■ WHAT NEEDS TO BE DONE: Quote from the first line below through the line that contains "scn.camera = cam", both included, and leave the pictures out.

## BEGIN

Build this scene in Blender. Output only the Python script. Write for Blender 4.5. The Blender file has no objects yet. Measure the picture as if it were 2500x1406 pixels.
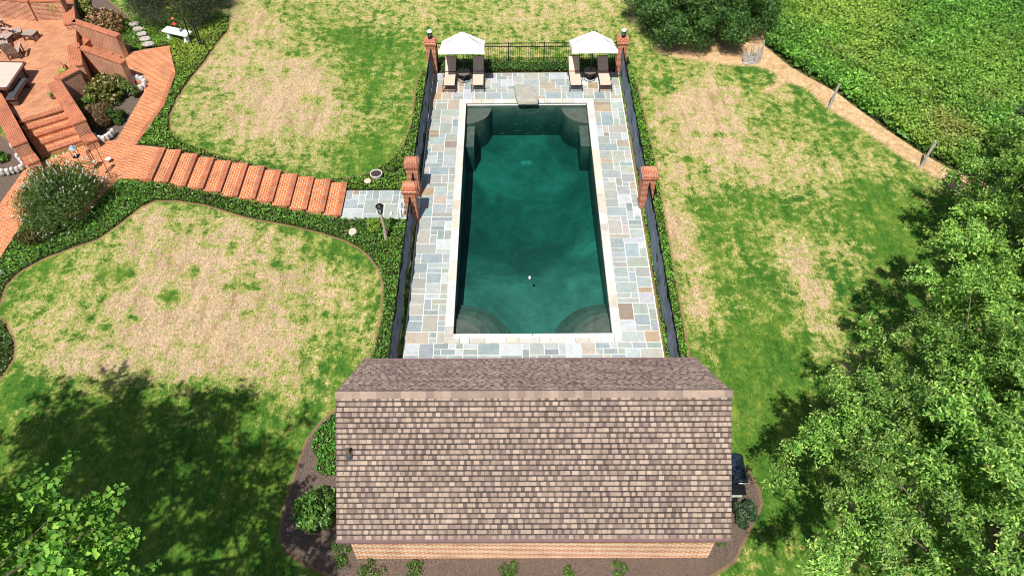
import bpy, math, random
import numpy as np
from mathutils import Vector, Matrix
from mathutils.geometry import tessellate_polygon
R = math.radians
rng = np.random.default_rng(7)
random.seed(7)

# ------------------------------------------------------------------ camera
FOC, CAMH = 1909.0, 24.0                       # focal length in photo pixels, height above the pool deck
ax = np.array([1, .006, 0.]); ax /= np.linalg.norm(ax)
ay = np.array([-13, 2209., -FOC]); ay -= ax*(ay@ax); ay /= np.linalg.norm(ay)
az = np.cross(ax, ay)
MW = np.array([ax, ay, az])                    # camera -> world rotation
CAM = np.array([0, 0, CAMH])
scn = bpy.context.scene
col = scn.collection
cd = bpy.data.cameras.new("camera"); cam = bpy.data.objects.new("camera", cd); col.objects.link(cam)
cd.sensor_fit = 'HORIZONTAL'; cd.sensor_width = 36; cd.lens = 36*FOC/2500
cd.clip_start = .5; cd.clip_end = 3000
m4 = Matrix([[*MW[0], 0], [*MW[1], 0], [*MW[2], CAMH], [0, 0, 0, 1]])
cam.matrix_world = m4
scn.camera = cam

# ------------------------------------------------------------------ light
SH = (.17, .54)                                # ground shadow offset per metre of height
elev = math.atan2(1, math.hypot(*SH))
sdir = Vector((SH[0], SH[1], -1)).normalized()
sd = bpy.data.lights.new("sun", 'SUN'); sun = bpy.data.objects.new("sun", sd); col.objects.link(sun)
sd.energy = 5.0; sd.angle = R(.5); sd.color = (1, .955, .88)
sun.rotation_euler = sdir.to_track_quat('-Z', 'Y').to_euler(); sun.location = (0, 0, 60)
w = bpy.data.worlds.new("World"); scn.world = w; w.use_nodes = True
wn = w.node_tree.nodes; sky = wn.new('ShaderNodeTexSky'); sky.sky_type = 'NISHITA'; sky.sun_disc = False
sky.sun_elevation = elev; sky.sun_rotation = math.atan2(-SH[0], -SH[1]); sky.air_density = 1; sky.dust_density = 1.5
bg = wn['Background']; bg.inputs[1].default_value = .075
w.node_tree.links.new(sky.outputs[0], bg.inputs[0])
scn.view_settings.view_transform = 'Standard'; scn.view_settings.look = 'None'
scn.view_settings.exposure = .36; scn.view_settings.gamma = 1
scn.cycles.max_bounces = 8; scn.cycles.transparent_max_bounces = 12
scn.cycles.use_adaptive_sampling = True; scn.cycles.filter_width = 1.0

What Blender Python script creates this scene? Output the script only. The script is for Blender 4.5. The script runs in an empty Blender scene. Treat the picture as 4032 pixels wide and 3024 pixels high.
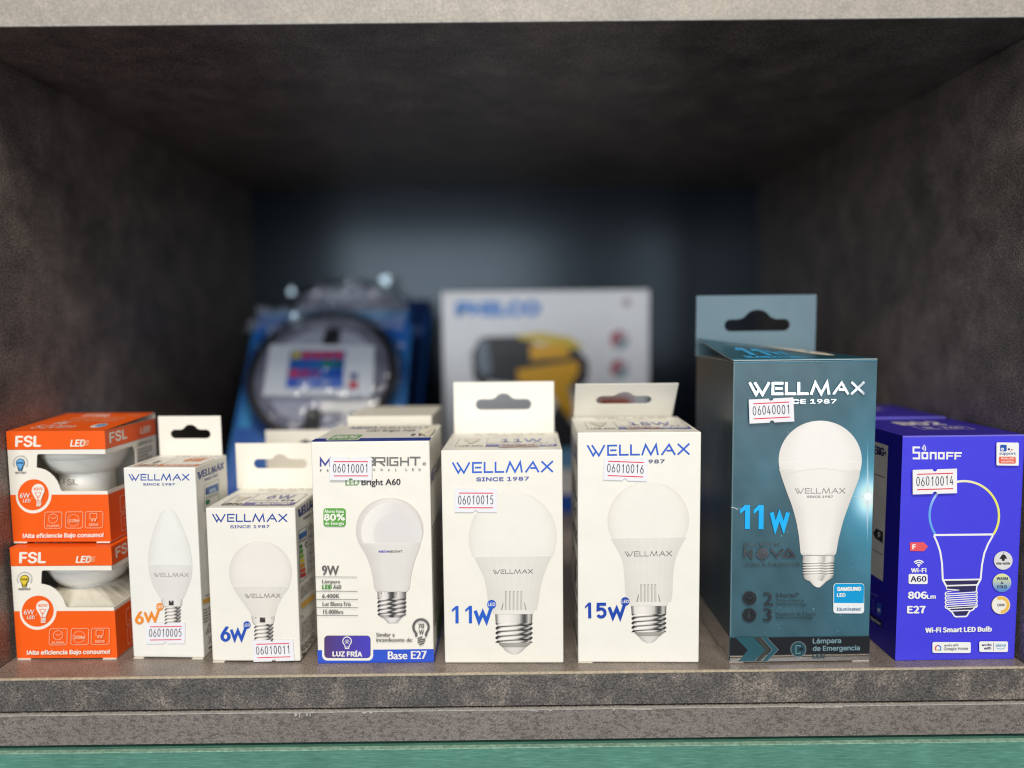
import bpy, bmesh, math, random, os
import numpy as np
from mathutils import Vector, Matrix
from mathutils.geometry import tessellate_polygon

random.seed(7)
S = bpy.context.scene
C = S.collection

# ------------------------------------------------------------------ camera
CAM = Vector((0.00084, -0.38129, 0.18950))
PITCH, YAW, ROLL, FPX = 0.08169, 0.002813, -0.010643, 2842.73       # FPX: focal length for a 4032 px wide frame
def cam_axes():
    cp, sp, cy, sy = math.cos(PITCH), math.sin(PITCH), math.cos(YAW), math.sin(YAW)
    f = Vector((sy * cp, cy * cp, -sp)); r = Vector((cy, -sy, 0)); u = r.cross(f)
    cr, sr = math.cos(ROLL), math.sin(ROLL)
    return r * cr + u * sr, u * cr - r * sr, f
RI, UP, FW = cam_axes()
cd = bpy.data.cameras.new('camera'); cam = bpy.data.objects.new('camera', cd); C.objects.link(cam)
cam.matrix_world = Matrix(((RI.x, UP.x, -FW.x, CAM.x), (RI.y, UP.y, -FW.y, CAM.y), (RI.z, UP.z, -FW.z, CAM.z), (0, 0, 0, 1)))
cd.sensor_width = 36; cd.lens = FPX / 4032 * 36; cd.clip_start = 0.01; cd.clip_end = 50
cd.dof.use_dof = True; cd.dof.focus_distance = 0.399; cd.dof.aperture_fstop = 1.7
S.camera = cam
def proj(P):
    d = Vector(P) - CAM; z = d.dot(FW)
    return (2016 + FPX * d.dot(RI) / z, 1512 - FPX * d.dot(UP) / z)

# ------------------------------------------------------------------ world, lamps, exposure
w = bpy.data.worlds.new('World'); S.world = w; w.use_nodes = True
bg = w.node_tree.nodes['Background']; bg.inputs[0].default_value = (0.55, 0.6, 0.68, 1); bg.inputs[1].default_value = 0.05
def area(name, loc, aim, sx, sy, power, col):
    l = bpy.data.lights.new(name, 'AREA'); l.shape = 'RECTANGLE'; l.size = sx; l.size_y = sy; l.energy = power; l.color = col
    o = bpy.data.objects.new(name, l); C.objects.link(o); o.location = loc
    o.rotation_euler = (Vector(aim) - Vector(loc)).to_track_quat('-Z', 'Y').to_euler(); return o
area('shop_door_light', (-0.38, -2.3, 0.46), (0, 0, 0.15), 1.1, 1.5, 35.5, (0.92, 0.96, 1.0))
area('added_foil_light', (0.95, -2.3, 0.36), (0, 0, 0.15), 0.55, 1.2, 9.5, (0.92, 0.96, 1.0))  # unseen light added so the foil lettering has something bright to reflect
area('ceiling_lamp_light', (0.1, -1.25, 1.62), (0, 0.05, 0.15), 0.9, 0.5, 35.5, (1.0, 0.93, 0.83))
S.view_settings.view_transform = 'Standard'; S.view_settings.look = 'None'
S.view_settings.exposure = 0; S.view_settings.gamma = 1; S.view_settings.use_curve_mapping = False
S.cycles.use_denoising = True; S.cycles.filter_width = 1.15
S.cycles.max_bounces = 8; S.cycles.caustics_reflective = False; S.cycles.caustics_refractive = False

# ------------------------------------------------------------------ helpers
def lin(c):
    return tuple(((x / 255) / 12.92 if x / 255 <= 0.04045 else ((x / 255 + 0.055) / 1.055) ** 2.4) for x in c)
K = 0.86
def ink(c, k=K):
    return tuple(v * k for v in lin(c))

def tag(o, label, cat, group=None, kind=None):
    if label: o['label'] = label
    if cat: o['category'] = cat
    if group: o['group'] = group
    if kind: o['kind'] = kind
    return o
def empty(name, loc, label, cat, group=None):
    o = bpy.data.objects.new(name, None); C.objects.link(o); o.location = loc; o.empty_display_size = 0.01
    return tag(o, label, cat, group)
def base_of(parent):
    v = Vector((0, 0, 0))
    while parent is not None:
        v += Vector(parent.location); parent = parent.parent
    return v
def mesh(name, verts, faces, mat, parent=None, cols=None, smooth=False):
    """verts in world coordinates; cols = one linear colour per vertex"""
    b = base_of(parent)
    me = bpy.data.meshes.new(name)
    me.from_pydata([Vector(v) - b for v in verts], [], faces); me.update()
    if cols is not None:
        a = me.color_attributes.new('Col', 'FLOAT_COLOR', 'POINT')
        a.data.foreach_set('color', [x for c in cols for x in (c[0], c[1], c[2], 1.0)])
    if smooth: me.polygons.foreach_set('use_smooth', [True] * len(me.polygons))
    me.materials.append(mat)
    o = bpy.data.objects.new(name, me); C.objects.link(o)
    if parent is not None: o.parent = parent
    return o
def bevel(o, width, seg=2):
    m = o.modifiers.new('bevel', 'BEVEL'); m.width = width; m.segments = seg; m.limit_method = 'ANGLE'; m.angle_limit = math.radians(40)
    return o
def box(name, lo, hi, mat, parent=None, bev=0.0, col=None):
    x0, y0, z0 = lo; x1, y1, z1 = hi
    v = [(x0, y0, z0), (x1, y0, z0), (x1, y1, z0), (x0, y1, z0), (x0, y0, z1), (x1, y0, z1), (x1, y1, z1), (x0, y1, z1)]
    f = [(0, 3, 2, 1), (4, 5, 6, 7), (0, 1, 5, 4), (1, 2, 6, 5), (2, 3, 7, 6), (3, 0, 4, 7)]
    o = mesh(name, v, f, mat, parent, None if col is None else [col] * 8)
    if bev: bevel(o, bev)
    return o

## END

■ RESPONSE TO THE TASK:
Build this scene in Blender. Output only the Python script. Write for Blender 4.5. The Blender file has no objects yet. Measure the picture as if it were 2500x1406 pixels.
import bpy, math, random
import numpy as np
from mathutils import Vector, Matrix
from mathutils.geometry import tessellate_polygon
R = math.radians
rng = np.random.default_rng(7)
random.seed(7)

# ------------------------------------------------------------------ camera
FOC, CAMH = 1909.0, 24.0                       # focal length in photo pixels, height above the pool deck
ax = np.array([1, .006, 0.]); ax /= np.linalg.norm(ax)
ay = np.array([-13, 2209., -FOC]); ay -= ax*(ay@ax); ay /= np.linalg.norm(ay)
az = np.cross(ax, ay)
MW = np.array([ax, ay, az])                    # camera -> world rotation
CAM = np.array([0, 0, CAMH])
scn = bpy.context.scene
col = scn.collection
cd = bpy.data.cameras.new("camera"); cam = bpy.data.objects.new("camera", cd); col.objects.link(cam)
cd.sensor_fit = 'HORIZONTAL'; cd.sensor_width = 36; cd.lens = 36*FOC/2500
cd.clip_start = .5; cd.clip_end = 3000
m4 = Matrix([[*MW[0], 0], [*MW[1], 0], [*MW[2], CAMH], [0, 0, 0, 1]])
cam.matrix_world = m4
scn.camera = cam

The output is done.